I got interested in the thermal equipment after going hunting a couple of nights with friends of mine who had thermal sights. I saw how they used them and how effective they were at getting rid of hogs. I decided I had to have a setup like that. I live about 40 miles south of Macon, Georgia, in Macon County. The area I live in is extremely rural, so we don't have a problem with shooting hogs at any time of the year. About a dozen people who live around me hunt hogs at night with thermal scopes and monoculars and AR-15s. Some of those folks also hunt hogs for other farmers and landowners in our region and get paid per hog harvested per night. You quickly can pay off your investment in your rifle, scope, monocular and suppressor, if you live in a place where there's a number of hog problems and landowners who need to get rid of hogs and don't know how to do it themselves. Generally, if you start shooting hogs for farmers, they'll tell other farmers and landowners, and word of mouth will start your business for you.
Another good source for finding hogs at night to hunt is game wardens. Game wardens will know which farmers or landowners are having hog problems. But be sure that hunting wild hogs at night with sights is legal where you live before you try to get into this business or do it for fun.
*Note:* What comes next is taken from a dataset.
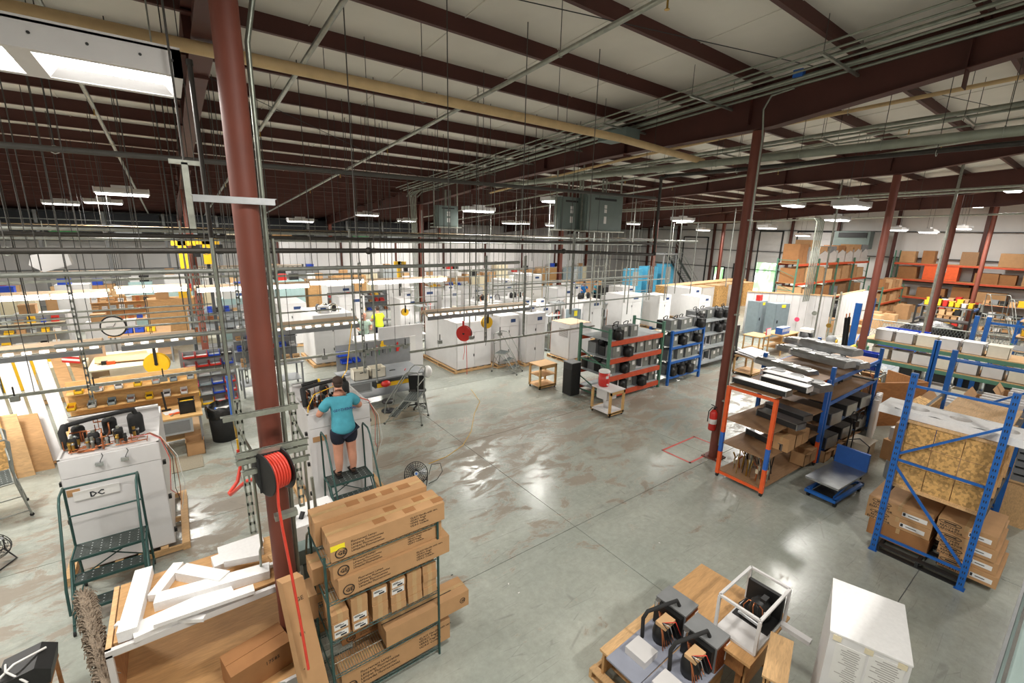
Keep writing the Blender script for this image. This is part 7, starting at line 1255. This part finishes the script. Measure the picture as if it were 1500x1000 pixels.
# gantry struts over the middle of the floor
for k, (y, z, x0, x1) in enumerate(((15.0, 2.9, 9.5, 22), (17.5, 2.8, 10, 24), (20.2, 2.9, 9, 26), (13.2, 3.3, 9, 18), (22.8, 3.0, 8, 26))):
    t = thing('strut_gantry', 'hanging strut gantry over the white units, %s row from the front' % ORD[(3, 1, 2, 0, 4).index(k) if k in (3, 1, 2, 0, 4) else k], 'gantry', ((x0 + x1) / 2, y, z), 0, 'strut gantries over the white units')
    part('gantry_rail', G().bar((x0, y, z), (x1, y, z), .05, .05, 'galv_dull'), t, world=True); part('gantry_rail', G().bar((x0, y, z - .9), (x1, y, z - .9), .03, .03, 'galv_dull'), t, world=True)
    n = int((x1 - x0) / 1.6)
    for i in range(n + 1): x = x0 + (x1 - x0) * i / n; part('gantry_drop', G().bar((x, y + .03, z - 1.1), (x, y + .03, z + .5), .035, .035, 'galv').cyl((x, y, z + .5), (x, y, roof_z(y) - .01), .01, n=5, m='galv_dull'), t, world=True)
# white back partition with posts along the middle of the far side
t = thing('partition', 'long white partition wall behind the far units', 'partition', (20, 36.2, 0))
for k in range(14): part('partition_panel', G().bb((-14 + k * 2.2, 0, 0), (-14 + k * 2.2 + 2.17, .08, 4.4), 'white_sheet'), t)
for k in range(7): part('partition_post', G().bb((-14 + k * 4.4, -.1, 0), (-14 + k * 4.4 + .12, 0, 4.5), 'maroon'), t)
# clutter on the aisle side of the far right: cartons and totes on the floor behind the totes shelving
rnd = random.Random(77)
for k in range(60):
    x = 23 + rnd.random() * 8; y = -1.5 + rnd.random() * 4.5
    if (abs(x - 26) < .9 and y > 2) or x > 27.2 or (x < 25.7 and y > -1.3): continue
    m = rnd.choice(('carton', 'carton_dark', 'white_paint', 'gray', 'carton_light')); d = (rnd.uniform(.4, .8), rnd.uniform(.4, .7), rnd.uniform(.3, .9))
    carton((x, y, 0), d, '%s box on the floor at far right, %s of the scatter' % ({'carton': 'brown', 'carton_dark': 'dark brown', 'white_paint': 'white', 'gray': 'gray', 'carton_light': 'tan'}[m], ORD[k]), 'boxes scattered at far right', rz=rnd.random() * .3, m=m)
for s, z in enumerate((.2, .95, 1.7)):
    for k in range(9): stock(38.6 + k * .0 - .0, 8.6 - k * .0, 0, .01, .01, .01, '', 'carton') if False else None
rack('pallet_rack', 'low racking of brown cartons left of the right wall posts', 38.8, 43.6, 9.6, 10.4, 2.2, (.1, 1.05, 1.95), 'green_rack', 'beam_orange', 'ply')
for s, z in enumerate((.12, 1.07, 1.97)):
    for k in range(6): stock(39.3 + k * .78, 10.0, z, .62, .6, rnd.uniform(.4, .75), 'brown stack, %s level of the low racking, %s from left' % (('floor', 'middle', 'top')[s], ORD[k]), rnd.choice(('carton', 'carton_dark', 'carton_light')), group='stacks on the low racking')
# ---------------------------------------------------------------- small things seen in the foreground and left bays
rnd = random.Random(5)
solo('foam_strip', 'long thin foam offcut lying across the cart front', 'foam', G().bar(at(225, 912, 1.22), at(372, 862, 1.16), .12, .04, 'foam'), 'foam strips on the near cart')
solo('foam_strip', 'foam block under the wide far one', 'foam', G().bar(at(320, 812, 1.1), at(385, 790, 1.1), .2, .08, 'foam'), 'foam strips on the near cart')
solo('plywood_offcut', 'plywood offcut lying at the right end of the foam cart', 'board', G().prism([at(392, 815, 1.125), at(425, 800, 1.125), at(432, 840, 1.125), at(412, 838, 1.125)], (0, 0, .02), 'pine'))
for k, (px, py) in enumerate(((760, 868), (745, 855), (966, 795), (662, 842), (712, 748), (1290, 905))): p = at(px, py, 0); solo('paper_scrap', 'tiny scrap on the open floor, %s from the shelving' % ORD[k], 'litter', G().box((0, 0, .003), (.03, .015, .004), 'label' if k != 3 else 'dark', rz=k), 'tiny scraps on the floor', loc=(p.x, p.y, 0))
# things on the wooden bench and the shelf edges
for k in range(8): x = -2.0 + k * .26; solo('hand_tool', 'small tool lying on the wooden bench top, %s from the left' % ORD[k], 'tool', G().bar((-.07, 0, .012), (.07, .02, .012), .02, .02, ('black', 'red', 'steel', 'yellow')[k % 4]).box((.07, .02, .015), (.03, .04, .02), 'steel'), 'tools on the wooden bench top', loc=(x, 12.25 + .12 * (k % 3), .9), rz=k * .7)
for k in range(5): x = 4.0 + k * .35; solo('hand_tool', 'small tool lying on the gray bench top, %s from the left' % ORD[k], 'tool', G().bar((-.09, 0, .012), (.09, .02, .012), .02, .02, ('black', 'red', 'steel')[k % 3]), 'tools on the gray bench top', loc=(x, 12.75 + .15 * (k % 2), .9), rz=k)
solo('waste_bag', 'white bag hanging at the corner of the gray bench', 'bag', G().ball((0, 0, 0), (.14, .16, .2), 'label', 10, 6), loc=(5.98, 12.35, .85))
solo('dust_pan', 'gray sheet lying on the floor behind the near unit at centre', 'sheet', G().bb((-.25, -.25, 0), (.25, .25, .006), 'gray'), loc=(3.1, 12.6, 0))
# chains of hooks over the left bays: small blocks under the rails
for k in range(12):
    x = -3.6 + k * 1.05; z = 2.3; solo('hanging_outlet', 'gray outlet box hung under the bench strut, %s from the left' % ORD[k], 'outlet', G().box((0, 0, 0), (.12, .08, .1), 'galv_dull').bar((0, 0, .05), (0, 0, .22), .02, .02, 'black'), 'outlet boxes under the bench strut', loc=(x, 11.25, z - .25))
# pipe stands and fittings on the enclosure and gate
for k in range(4): solo('gauge', 'small gauge or valve on the white enclosure wall, %s from the left' % ORD[k], 'gauge', G().cyl((0, -.05, 0), (0, 0, 0), .12, n=12, m=('black', 'pink', 'galv', 'brass', 'black')[k]), loc=(26.2 + k * .42, 10.6 - k * .62, (1.7, 1.0, 1.4, .8, 1.2)[k]), rz=-.95)
# right aisle: loose items seen past the lift table
t = thing('white_tote_stack', 'grayish tote standing on the carton behind the lift table', 'tote', (13.1, 3.0, 0)); part('tote_body', G().bb((-.3, -.2, 0), (.3, .2, .35), 'plastic_tub'), t); part('tote_lid', G().bb((-.32, -.22, .35), (.32, .22, .38), 'plastic_tub'), t)
for k in range(6): solo('sheet_bundle', 'white rolled sheet standing by the tube rack, %s from the aisle' % ORD[k], 'sheet', G().cyl((0, 0, 0), (.05, .02, 1.05), .07, n=10, m='white_sheet'), 'white rolls by the tube rack', loc=(14.5 + .17 * k, 3.2 + .03 * k, 0))
# stacked metal profiles below the crate at the far side of the blue rack
for k in range(6): solo('metal_profile', 'gray metal profile stacked right of the blue rack, %s from the bottom' % ORD[k], 'profile', G().bb((-.9, -.14, 0), (.9, .14, .1), 'gray').bb((-.9, -.14, .1), (.9, -.12, .13), 'galv').bb((-.9, .12, .1), (.9, .14, .13), 'galv'), 'metal profiles right of the blue rack', loc=(12.9, .35, .9 + k * .14))
t = thing('profile_stand', 'pine stand under the metal profiles', 'stand', (12.9, .35, 0)); part('stand_top', G().bb((-.9, -.2, .86), (.9, .2, .9), 'pine'), t)
for x in (-.85, .8): part('leg', G().bb((x, -.2, 0), (x + .05, .2, .86), 'pine'), t)
# posts rising behind: slender unistrut poles right of centre
for k, (px, py) in enumerate(((1390, 250), (1214, 300), (1330, 280))):
    x, y = ((22.0, 4.0), (21.5, 7.3), (25.5, 4.6))[k]; solo('slender_post', 'slender gray strut post rising to the roof at right, %s from the middle column' % ORD[(2, 0, 1)[k]], 'post', G().bar((0, 0, 0), (0, 0, roof_z(y) - .02), .05, .05, 'galv'), 'slender strut posts at right', loc=(x, y, 0))
# loose control boxes, hoses and open frames among the white units
rnd = random.Random(41)
for k, (x, y, z, H) in enumerate(((11.3, 13.9, 2.09, 0), (4.4, 18.0, 1.99, 0), (12.9, 19.2, 1.75, 0), (15.0, 20.2, 1.64, 0), (8.6, 15.9, 1.89, 0), (14.2, 16.7, 1.79, 0), (9.3, 21.3, 1.84, 0), (16.5, 22.9, 2.04, 0), (22.2, 18.4, 1.44, 0), (12.3, 22.4, 1.94, 0))):
    t = thing('control_box', 'small white control box with a dark display on a white unit, %s of the set' % ORD[k], 'control box', (x, y, z), rnd.uniform(-.5, .5), 'control boxes on the white units')
    part('box_shell', G().prism([(-.22, -.12, 0), (.22, -.12, 0), (.2, -.08, .26), (-.2, -.08, .26)], (0, .2, 0), 'white_sheet'), t); part('display', G().bb((-.1, -.135, .12), (.1, -.11, .2), 'blue_ink'), t)
    part('hose_loop', G().tube([(.2, .05, .05), (.35, .05, .3), (.5, .1, .25), (.55, .1, 0)], .02, n=6, m=('label', 'cream', 'black')[k % 3]), t)
for k, (x, y) in enumerate(((10.0, 16.6), (13.4, 15.0), (15.9, 17.3), (18.9, 16.9), (21.4, 16.9), (9.4, 19.6), (12.0, 15.2))):
    t = thing('open_frame', 'open steel frame of coils and pipes between the white units, %s of the group' % ORD[k], 'frame', (x, y, 0), rnd.uniform(-.1, .1), 'open frames between the white units'); h = 1.5 + .1 * (k % 3)
    for a in (-.4, .36):
        for b in (-.3, .26): part('frame_post', G().bb((a, b, 0), (a + .04, b + .04, h), 'galv'), t)
    for z in (.1, h * .5, h): part('frame_shelf', G().bb((-.4, -.3, z - .03), (.4, .3, z), 'lgray'), t)
    part('coil_block', G().bb((-.3, -.2, .1), (.3, .25, h * .4), 'sheet_steel'), t); part('tank', G().lathe([(0, 0), (.14, 0), (.15, .35), (.07, .45), (0, .45)], 'black', 12, (0, 0, h * .5)), t)
    for j in range(5): a = rnd.uniform(-.35, .3); part('pipe_line', G().tube([(a, -.28, .1), (a, -.3, h * .7), (a + .15, -.2, h + .15), (a + .2, .1, h)], .014, n=6, m=('copper', 'label', 'black', 'galv', 'hose_red')[j]), t)
# fuller stock in the far right corner
rnd = random.Random(63)
for s, z in enumerate((0, 1.23, 2.53, 3.72)):
    for k, y in enumerate((10.1, 8.9, 7.2, 6.7, 4.6, 1.9)):
        if (s == 2 and 6.5 < y < 9.4) or (s, k) in ((3, 4), (3, 5), (1, 1), (2, 0), (0, 3), (1, 4), (3, 2), (1, 2)): continue
        stock(45.65, y, z, .8, rnd.uniform(.7, 1.0), rnd.uniform(.5, .95), 'carton stack on the right wall racking, %s level, %s from the left corner' % (('floor', 'lowest', 'middle', 'top')[s], ORD[k]), rnd.choice(('carton', 'carton_dark', 'carton_light', 'hardboard')), group='stacks on the right wall racking')
for k, (x, y, h) in enumerate(((36.5, 6.0, 1.7), (36.5, 3.6, 1.9), (39.5, 6.2, 1.6), (34.0, 1.6, 1.7), (38.5, 1.2, 1.8))):
    rack('shelving_unit', 'gray parts shelving in the far right corner, %s from the fence' % ORD[k], x, x + 1.0, y - .9, y + .9, h, (.4, h * .6, h - .05), 'galv_dull', 'gray', 'carton_light', braces=False, bh=.05)
    for s, z in enumerate((.42, h * .6 + .02, h - .03)):
        for j in range(5): m = rnd.choice(('yellow', 'carton', 'white_paint', 'carton_light', 'gray', 'red', 'black')); tub(x + .3, y + .7 - j * .34, z, .4, .28, rnd.uniform(.15, .34), m, '%s box, %s shelf, %s along, %s corner shelving' % ({'yellow': 'yellow', 'carton': 'brown', 'white_paint': 'white', 'carton_light': 'tan', 'gray': 'gray', 'red': 'red', 'black': 'black'}[m], ('low', 'middle', 'top')[s], ORD[j], ORD[k]), name='parts_box', group='boxes on the corner shelving')
for k in range(8): x = 31.5 + k * 1.5; carton((x, 8.6 + .5 * (k % 2), 0), (rnd.uniform(.6, 1.0), .7, rnd.uniform(.4, 1.1)), 'carton on the floor toward the right wall racking, %s from the fence' % ORD[k], 'cartons toward the right wall', m=rnd.choice(('carton', 'carton_dark', 'carton_light')))
# coils and rolls on the shelves behind the lift table
for k in range(5): coil((22.9, 1.0 + k * .8, .02), .7, .5, .4 + .1 * (k % 2), 'dark coil block on the floor behind the tote shelving, %s from the right' % ORD[k], R(90), group='coil blocks behind the tote shelving')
You can check with your local department of Fish and Wildlife and learn the regulations for hunting hogs. Georgia’s Game and Fish Department knows how bad the hog problem is where I live. So, the Department is glad to see us getting rid of as many hogs as we can. Many people kept dogs to hunt and kill hogs in years past. However, now that practice isn’t as popular as it once was.
For instance, on my 500 acres, I’ll probably take off 100 wild hogs per year by trapping them and/or shooting them in the daytime and at night. But the next year, there'll be another 100 more hogs I’ll have to trap. Through the winter months until May this year in 2021, I've already killed 60 hogs off my 500 acres. I think the best year I've had was taking about 125 hogs in a year - shooting and trapping the hogs. Hogs are a huge nuisance around where I live, and many larger landowners pay someone to trap and shoot hogs all year long.
Hogs need three things – water, food and bedding areas. So, if you've got food on your land, you will have hogs. If your land has thick places like mine does - I just finished planting a pine plantation - or water, you will have hogs. I've got one cutover place replanted, and the hogs love living in that thick cover that you can't see or get into to get the hogs out. We just have to wait for them to come out of that the cover into the fields where we can shoot them or trap them.
If you're trying to feed deer like we do here in Georgia, you’ve got to make sure your feeders are up off the ground – about 36-inches high. I use a gravity feeder. With a gravity feeder, the deer can stick their noses in that gravity feeder and get to the corn.
Another thing that’s bad about the hogs, besides tearing up your land and eating up your crops, is they will tear up the turkey nests and reduce the number of turkeys you have on your property.